Snippets From Our Family Tree Research

This month’s fabulous photo is of a wedding on Christmas Day 1917.

It is the wedding of my paternal Grandfather and Grandmother and was taken in the back garden of the groom’s father’s house in Paddington, West London. This was the house they were to spend much of their married life, and where their children were born, and indeed where their son Alan (my father) was also to start his married life.

It brings home my recommendation that you should always write on the back of photographs (lightly in pencil if possible) to explain who is in the picture.

We can see that some of the men are in military uniform (presumably on leave) but who are they…and are they related to the bride or the groom?

There are also six children present, but we have no clear idea of who they are.

We have asked the eldest members of our family, with some success, but a simple list would have been so informative and interesting.

The surviving sons of the groom was my own father Alan and my uncle Ron who lives in Australia.
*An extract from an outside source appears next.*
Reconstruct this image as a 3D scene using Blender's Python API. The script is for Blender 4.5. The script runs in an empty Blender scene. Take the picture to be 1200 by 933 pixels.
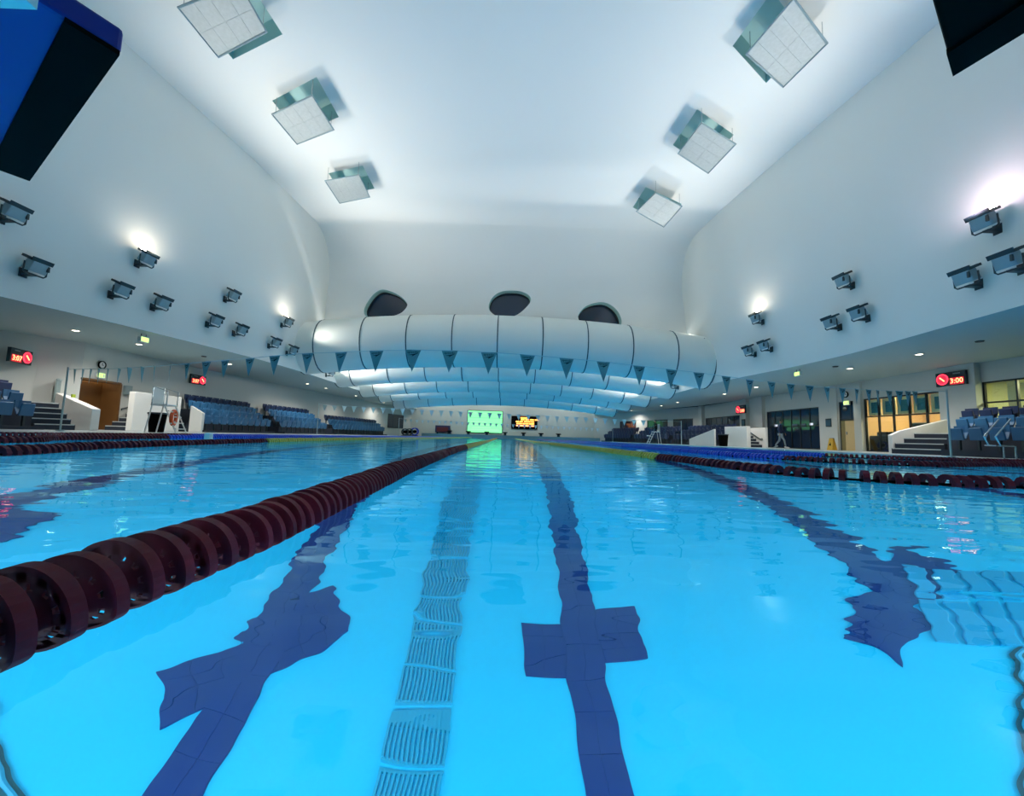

There was also a surviving son of one of the bride’s brothers. None of these three were alive at the time of the wedding (1917).

A copy of the photo was sent to all three men, and after some ‘old man’ head scratching we managed to identify some of the guests.

You can see a second photo with names now attached.

And that was the end of it…or so we thought!

For our Family Research Business we use Ancestry.co.uk, and there is a very good addition to the research package that lets you know if somebody else is researching the same names as yourselves.

We have now traced the grandson of one of the guests in the picture, and in 1917 that man had a three-year-old daughter. Is that her sitting on the lap of the groom’s father on the right of the picture? We eagerly await more information.

So…a great photo from 1917 is coming to life. How wonderful.